Now my disdain for mannies does not affect my toes, however. Pedies – I love. Well, that’s a lie. I like the end product – what the pedie means at the end of the day. I like to look down and see little pretty moons of color. And that one time I had the flower painted on my big toes was the bomb! But the actual act of a Pedie – I hate. Am I the only one who doesn’t find them enjoyable or relaxing? First, I am very ticklish so hee-hee-hee-do-you-HAVE-to-touch-my-feet? And filing toenails – to me – is the equivalent cringe performance of fingernails down a chalkboard.

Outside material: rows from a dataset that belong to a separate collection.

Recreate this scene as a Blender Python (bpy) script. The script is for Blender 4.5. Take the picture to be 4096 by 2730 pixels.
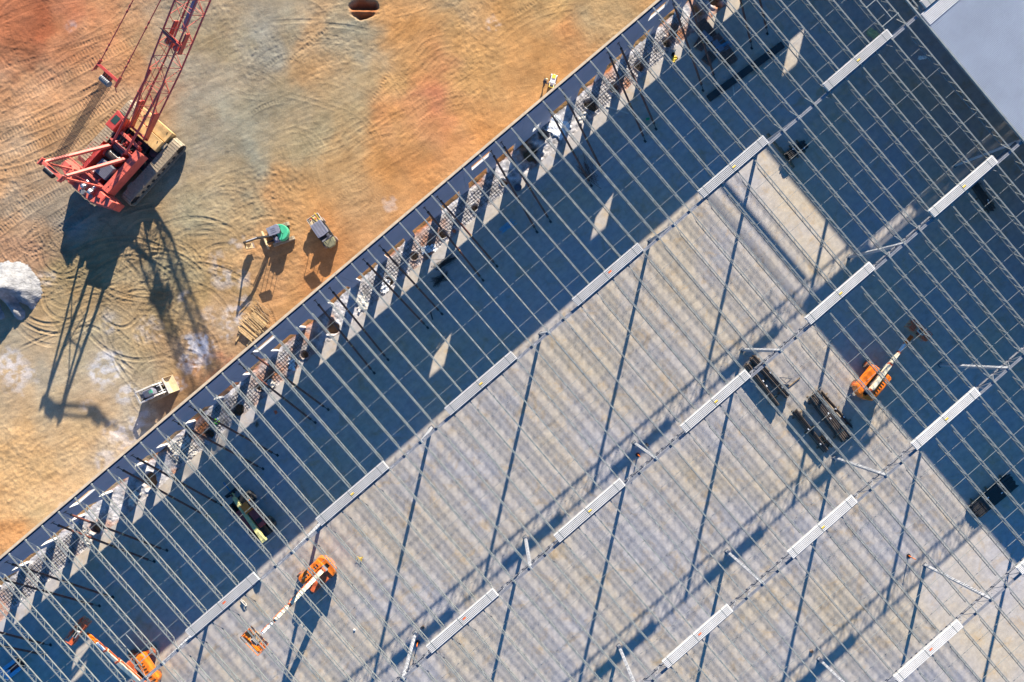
import bpy, math, random
import numpy as np
from mathutils import Vector, Matrix

for o in list(bpy.data.objects):
    bpy.data.objects.remove(o)
rad = math.radians
SC = bpy.context.scene
COL = SC.collection

# ------------------------------------------------------------------ camera, sky, sun, exposure
CAM_H = 72.06
TX, TY = 0.00137364, -0.02820577
FPX = 2731.0                       # focal length in pixels of the 4096 wide photograph
cam_d = bpy.data.cameras.new('camera')
cam_d.sensor_width = 36.0
cam_d.lens = FPX / 4096 * 36.0
cam_d.clip_start = 0.5
cam_d.clip_end = 3000
cam = bpy.data.objects.new('camera', cam_d)
cam.location = (0, 0, CAM_H)
cam.rotation_euler = (TX, TY, 0)
COL.objects.link(cam)
SC.camera = cam

SHX, SHY = -0.63, -2.72            # shadow offset on the ground for every metre of height
sun_el = math.atan(1 / math.hypot(SHX, SHY))
world = bpy.data.worlds.new('World')
SC.world = world
world.use_nodes = True
wn = world.node_tree
for n in list(wn.nodes):
    wn.nodes.remove(n)
sky = wn.nodes.new('ShaderNodeTexSky')
sky.sky_type = 'NISHITA'
sky.sun_disc = False
sky.sun_elevation = sun_el
sky.sun_rotation = math.atan2(-SHX, -SHY)
sky.altitude = 1500
sky.air_density = 1.0
sky.dust_density = 0.05
sky.ozone_density = 9.0
bg = wn.nodes.new('ShaderNodeBackground')
bg.inputs[1].default_value = 0.08
wo = wn.nodes.new('ShaderNodeOutputWorld')
tint = wn.nodes.new('ShaderNodeMix')
tint.data_type = 'RGBA'
tint.blend_type = 'MULTIPLY'
tint.inputs[0].default_value = 1.0
tint.inputs[7].default_value = (0.52, 1.0, 1.0, 1.0)      # clear winter sky with very little red in it
wn.links.new(sky.outputs[0], tint.inputs[6])
wn.links.new(tint.outputs[2], bg.inputs[0])
wn.links.new(bg.outputs[0], wo.inputs[0])

sun_d = bpy.data.lights.new('sun', 'SUN')
sun_d.energy = 5.0
sun_d.angle = rad(0.53)
sun_d.color = (1.0, 0.91, 0.78)
sun = bpy.data.objects.new('sun', sun_d)
sun.rotation_euler = Vector((-SHX, -SHY, 1)).to_track_quat('Z', 'Y').to_euler()
sun.location = (20, 90, 60)
COL.objects.link(sun)

SC.view_settings.view_transform = 'Standard'
SC.view_settings.look = 'None'
SC.view_settings.exposure = 1.62
SC.view_settings.gamma = 1
SC.render.engine = 'CYCLES'

# ------------------------------------------------------------------ frames of reference
TH = 0.70809244
X0, Y0 = 5.110283, 0.860455
CU, SU = math.cos(TH), math.sin(TH)
BAY = 15.24
JS = BAY / 8
ZT = 9.90                          # top of the roof joists
Rcam = cam.rotation_euler.to_matrix()


def at(px, py, z=0.0):
    """point of the photograph (4096 px wide) carried to world height z"""
    d = Rcam @ Vector(((px - 2048) / FPX, -(py - 1365) / FPX, -1))
    t = (z - CAM_H) / d.z
    return Vector((0, 0, CAM_H)) + d * t


def W(u, v, z=0.0):
    """building frame: u along the long wall, v away from it into the building"""
    return Vector((X0 + u * CU + v * SU, Y0 + u * SU - v * CU, z))


def UV(p):
    dx, dy = p[0] - X0, p[1] - Y0
    return dx * CU + dy * SU, dx * SU - dy * CU


# ------------------------------------------------------------------ materials
def s2l(c):
    return tuple(((x / 255) / 12.92 if x / 255 <= 0.04045 else ((x / 255 + 0.055) / 1.055) ** 2.4) for x in c)


def nd(nt, t, **kw):
    n = nt.nodes.new(t)
    for k, v in kw.items():
        setattr(n, k, v)
    return n


def mat(name, base, rough=0.6, metal=0.0, noise=0.0, nscale=3.0, bump=0.0, bscale=30.0, alt=None, spec=0.5, coat=0.0):
    m = bpy.data.materials.new(name)
    m.use_nodes = True
    nt = m.node_tree
    b = nt.nodes['Principled BSDF']
    b.inputs['Base Color'].default_value = (*base, 1)
    b.inputs['Roughness'].default_value = rough
    b.inputs['Metallic'].default_value = metal
    b.inputs['Specular IOR Level'].default_value = spec
    if coat:
        b.inputs['Coat Weight'].default_value = coat
    if noise or bump:
        tc = nd(nt, 'ShaderNodeTexCoord')
    if noise:
        n1 = nd(nt, 'ShaderNodeTexNoise')
        n1.inputs['Scale'].default_value = nscale
        n1.inputs['Detail'].default_value = 6
        n1.inputs['Roughness'].default_value = 0.65
        nt.links.new(tc.outputs['Object'], n1.inputs['Vector'])
        r = nd(nt, 'ShaderNodeValToRGB')
        a = alt if alt else tuple(x * (1 - noise) for x in base)
        r.color_ramp.elements[0].position = 0.33
        r.color_ramp.elements[0].color = (*a, 1)
        r.color_ramp.elements[1].position = 0.66
        r.color_ramp.elements[1].color = (*[min(1, x * (1 + noise * 0.4)) for x in base], 1)
        nt.links.new(n1.outputs['Fac'], r.inputs['Fac'])
        nt.links.new(r.outputs['Color'], b.inputs['Base Color'])
    if bump:
        n2 = nd(nt, 'ShaderNodeTexNoise')
        n2.inputs['Scale'].default_value = bscale
        n2.inputs['Detail'].default_value = 4
        nt.links.new(tc.outputs['Object'], n2.inputs['Vector'])
        bp = nd(nt, 'ShaderNodeBump')
        bp.inputs['Strength'].default_value = 0.8
        bp.inputs['Distance'].default_value = bump
        nt.links.new(n2.outputs['Fac'], bp.inputs['Height'])
        nt.links.new(bp.outputs['Normal'], b.inputs['Normal'])
    return m


M = {}
M['joist'] = mat('joist_primer', (0.235, 0.25, 0.235), 0.5, noise=0.25, nscale=1.5)
M['girder'] = mat('girder_primer', (0.21, 0.215, 0.235), 0.5, noise=0.3, nscale=1.2)
M['column'] = mat('column_primer', (0.36, 0.37, 0.39), 0.5, noise=0.2, nscale=1.0)
M['galv'] = mat('galvanised_sheet', (0.58, 0.565, 0.54), 0.45, metal=0.0, noise=0.12, nscale=1.0)
M['deckm'] = mat('roof_deck_sheet', (0.29, 0.32, 0.37), 0.45, metal=0.2, noise=0.1, nscale=0.4)
M['strap'] = mat('steel_strap', (0.05, 0.09, 0.09), 0.5)
M['wood'] = mat('lumber', (0.50, 0.33, 0.15), 0.8, noise=0.4, nscale=5)
M['woodgrey'] = mat('weathered_lumber', (0.24, 0.17, 0.10), 0.85, noise=0.5, nscale=6)
M['pallet'] = mat('pallet_wood', (0.20, 0.12, 0.09), 0.85, noise=0.4, nscale=6)
M['rust'] = mat('rusty_pipe', (0.16, 0.055, 0.035), 0.55, noise=0.5, nscale=2)
M['rebar'] = mat('rebar_steel', (0.07, 0.05, 0.035), 0.7, noise=0.3, nscale=4)
M['blackpipe'] = mat('black_pipe', (0.030, 0.026, 0.022), 0.33, noise=0.3, nscale=2)
M['pipebrown'] = mat('brown_black_pipe', (0.12, 0.092, 0.068), 0.35, noise=0.4, nscale=2)
M['white'] = mat('white_sheet', (0.78, 0.78, 0.76), 0.5)
M['yellow'] = mat('yellow_tag', (0.75, 0.50, 0.03), 0.6)
M['orangetag'] = mat('orange_tag', (0.80, 0.16, 0.05), 0.6)
M['rubber'] = mat('tyre_rubber', (0.03, 0.028, 0.026), 0.85, noise=0.3)
M['dustrubber'] = mat('dusty_tyre', (0.24, 0.15, 0.10), 0.9, noise=0.4, nscale=6)
M['cranered'] = mat('crane_red_paint', (0.46, 0.060, 0.045), 0.40, noise=0.25, nscale=2.5)
M['craneorange'] = mat('crane_faded_red_paint', (0.60, 0.125, 0.085), 0.45, noise=0.22, nscale=1.6)
M['trackpad'] = mat('muddy_track_pad', (0.34, 0.27, 0.18), 0.85, noise=0.35, nscale=4, bump=0.01)
M['blackmetal'] = mat('black_machinery', (0.018, 0.018, 0.020), 0.45, noise=0.3)
M['greymetal'] = mat('grey_machinery', (0.16, 0.16, 0.17), 0.45, noise=0.3)
M['lightmetal'] = mat('bare_steel', (0.50, 0.50, 0.50), 0.4, metal=0.5, noise=0.2)
M['grating'] = mat('walkway_grating', (0.20, 0.19, 0.24), 0.6, noise=0.2)
M['dirtyyellow'] = mat('muddy_yellow_paint', (0.52, 0.33, 0.13), 0.6, noise=0.45, nscale=1.5)
M['glass'] = mat('cab_glass', (0.03, 0.06, 0.05), 0.08)
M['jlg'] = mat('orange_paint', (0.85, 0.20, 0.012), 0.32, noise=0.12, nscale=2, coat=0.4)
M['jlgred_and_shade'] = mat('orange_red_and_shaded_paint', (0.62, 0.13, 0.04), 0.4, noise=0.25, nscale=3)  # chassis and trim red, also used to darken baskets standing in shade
M['cream'] = mat('cream_boom_paint', (0.72, 0.64, 0.45), 0.4, noise=0.12, nscale=2)
M['oliveboom'] = mat('pale_yellow_boom_paint', (0.60, 0.56, 0.24), 0.4, noise=0.2, nscale=2)
M['maroon'] = mat('maroon_engine_cover', (0.30, 0.05, 0.045), 0.4, noise=0.2)
M['excgreen'] = mat('green_paint', (0.06, 0.42, 0.22), 0.4, noise=0.2, nscale=3)
M['canopygrey'] = mat('grey_canopy', (0.20, 0.20, 0.24), 0.5, noise=0.2, nscale=4)
M['tan'] = mat('tan_paint', (0.55, 0.42, 0.24), 0.6, noise=0.25, nscale=3)
M['cream2'] = mat('dusty_white_paint', (0.55, 0.51, 0.44), 0.5, noise=0.2, nscale=3)
M['olive'] = mat('olive_plastic', (0.17, 0.16, 0.09), 0.5, noise=0.25, nscale=5)
M['concrete_wall'] = mat('precast_concrete', (0.40, 0.36, 0.42), 0.85, noise=0.10, nscale=0.6, bump=0.004)
M['concrete_top'] = mat('concrete_wall_top', (0.52, 0.40, 0.26), 0.9, noise=0.2, nscale=2.5)
M['cardboard'] = mat('brown_cardboard', (0.20, 0.13, 0.09), 0.85, noise=0.2)
M['hivis'] = mat('hi_vis_green', (0.30, 0.85, 0.03), 0.7)
M['skin'] = mat('skin', (0.45, 0.24, 0.15), 0.6)
M['denim'] = mat('dark_trousers', (0.03, 0.035, 0.05), 0.8)
M['conebright'] = mat('cone_orange', (0.85, 0.16, 0.01), 0.45)
M['bluepaint'] = mat('blue_grey_paint', (0.16, 0.42, 0.60), 0.4, noise=0.2)
M['bluepipe'] = mat('blue_pipe', (0.06, 0.22, 0.36), 0.4)
M['greenplastic'] = mat('green_plastic', (0.02, 0.30, 0.12), 0.5)
M['gravelpile'] = mat('crushed_stone', (0.27, 0.265, 0.26), 0.95, noise=0.4, nscale=2.2, bump=0.10, bscale=7)
M['ledger'] = mat('ledger_angle', (0.36, 0.37, 0.42), 0.5)


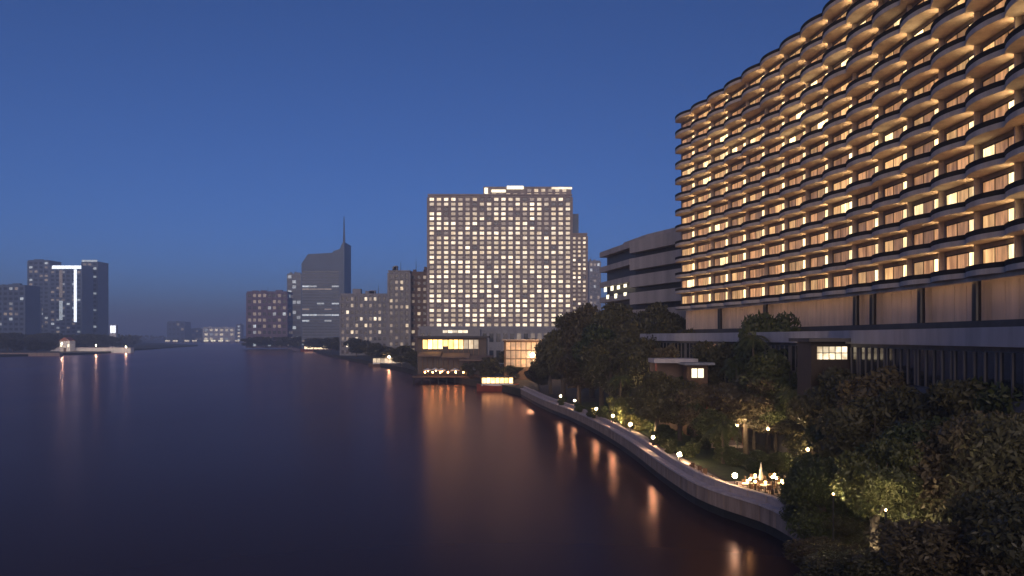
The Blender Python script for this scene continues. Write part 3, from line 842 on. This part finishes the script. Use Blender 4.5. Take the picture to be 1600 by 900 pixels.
# ------------------------------------------------------------------ trees
def crown_mesh(name, m, lobes, n, leaf, seed, spread=1.0):
    g = np.random.default_rng(seed)
    # lobes: uneven blobs inside a unit crown (radius 1, height from -1 to 1)
    cs = []
    for i in range(lobes):
        a = g.uniform(0, 2 * math.pi); rr = math.sqrt(g.uniform(0.02, 1)) * .72; z = g.uniform(-.62, .68)
        rr *= math.sqrt(max(.1, 1 - (z * .8) ** 2))
        cs.append((rr * math.cos(a), rr * math.sin(a), z, g.uniform(.2, .42)))
    cs = np.array(cs)
    wts = cs[:, 3] ** 2; wts /= wts.sum()
    idx = g.choice(lobes, n, p=wts)
    d = g.normal(size=(n, 3)); d /= np.linalg.norm(d, axis=1)[:, None]
    r = g.uniform(.55, 1.12, n) ** .8
    c = cs[idx, :3] + d * (cs[idx, 3] * r)[:, None] * np.array([1.15, 1.15, .8])
    # leaf sprays: bent quads, random facing, slightly drooping
    t = g.normal(size=(n, 3)); t[:, 2] -= .35; t /= np.linalg.norm(t, axis=1)[:, None]
    u = np.cross(t, d + g.normal(size=(n, 3)) * .7); u /= np.linalg.norm(u, axis=1)[:, None] + 1e-9
    sz = leaf * g.uniform(.55, 1.35, n)[:, None]
    V = np.empty((n, 4, 3))
    V[:, 0] = c - t * sz; V[:, 1] = c + u * sz * .42; V[:, 2] = c + t * sz * 1.05 - np.array([0, 0, .2]) * sz; V[:, 3] = c - u * sz * .42
    me = bpy.data.meshes.new(name)
    me.vertices.add(n * 4); me.vertices.foreach_set('co', V.reshape(-1))
    me.loops.add(n * 4); me.loops.foreach_set('vertex_index', np.arange(n * 4, dtype=np.int32))
    me.polygons.add(n); me.polygons.foreach_set('loop_start', np.arange(0, n * 4, 4, dtype=np.int32))
    me.update(calc_edges=True)
    me.materials.append(m)
    return me, cs
CR = [crown_mesh('crown', M['leaf_dark'], 26, 15000, .062, 100 + i) for i in range(4)]
CRF = [crown_mesh('crown', M['leaf_dark'], 34, 30000, .042, 200 + i) for i in range(3)]
CRS = [crown_mesh('foliage', M['leaf_mid'], 12, 3500, .10, 300 + i) for i in range(3)]
CRFAR = [crown_mesh('crown', M['leaf_dark'], 16, 2500, .11, 400 + i) for i in range(3)]
def trunk_mesh(h, r, cs, cr, ch, zc, seed):
    g = random.Random(seed); mb = MB()
    b = Vector((0, 0, -.3)); p1 = Vector((g.uniform(-.2, .2), g.uniform(-.2, .2), h * .5)); p2 = Vector((g.uniform(-.4, .4), g.uniform(-.4, .4), zc))
    mb.tube([b, p1, p2, p2 + Vector((0, 0, ch * .4))], [r * 1.3, r, r * .75, r * .3], 9)
    for i in range(0, min(len(cs), 9)):
        c = cs[i]; e = Vector((c[0] * cr, c[1] * cr, zc + c[2] * ch))
        f = g.uniform(.55, .95); s = b.lerp(p2, f)
        mid = s.lerp(e, .5) + Vector((0, 0, -.1 * ch))
        mb.tube([s, mid, e], [r * .5, r * .34, r * .12], 6)
    return mb
def tree(label, X, Y, ztop, cr, kind='far', base=GR, group='garden trees', leafm=None, name='garden_tree', hfrac=.78, zr=None):
    pool = {'mid': CR, 'near': CRF, 'far': CRFAR}[kind]
    g_ = random.Random(int(X * 71 + Y * 13))
    me, cs = g_.choice(pool)
    H = ztop - base
    ch = (H * hfrac) / 2; zc = H - ch
    t = thing(name, label, 'tree', (X, Y, base), 0, group)
    trunk_mesh(H, .06 + .022 * H, cs, cr * .9, ch * .9, zc, int(X * 100 + Y)).build('trunk', M['bark'], t)
    if leafm is None and kind != 'far': leafm = g_.choice([M['leaf_dark'], M['leaf_dark'], M['leaf_mid'], M['leaf_olive']])
    o = put('crown', me, t, (0, 0, zc), g_.uniform(0, 6.28), (cr * 1.08, cr * 1.08, ch * 1.04), leafm)
    return t
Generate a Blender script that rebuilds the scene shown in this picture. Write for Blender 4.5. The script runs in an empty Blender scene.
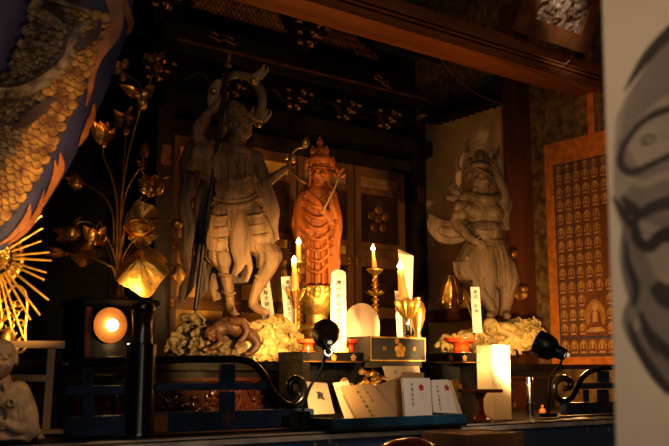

So – for me - pedies are just a necessity because I love pretty toes. I wait as long as possible before I have to re-cure the feet. And I just had them done, like last week so the toes are pretty right now so I don't want to re-do them. Because as I just said: I hate GETTING the pedicure. You say: Why would you have to re-do them? To which I reply: Um, they are kind of purple. A purple that looks pretty on my toes but will NOT translate into pretty on my fingers. It goes against My Rule of Color: The Nails Version. (Another Rule in this series is The Car Version. I will never have a car that is a primary color - secondary is OK. So no TRUE red, blue, or yellow. But a shade thereof is OK - for example, burgundy.) So it's Anything Goes on the feet. Even though I usually just do Ballet Slippers white. But this last time I HAD to venture out and get all crazy with the purple. But the hands are the important part of the Rule. And herein lies the problem. They can only be red or white. Red won't go with the purple. White won't cover the black.

So I am facing possible Manicure AND Pedicure Time.

But I found a business card for some cab driver named, Goddy, in my purse this morning.

Mav, we spoke to God last night?

2 comments:

James said...

I swear you have the greatest adventures. Where are people like you when I'm out and about having a quick after work drink and would like some good conversation.

Maybe the cabbie broke down and you were helping fix the engine? or push the cab?

JW

Anonymous said...

It is probably from the credit card receipt from that $100 bottle of wine or the dirt from the floor when you had to pick me up, not once, but twice. Oh what a night!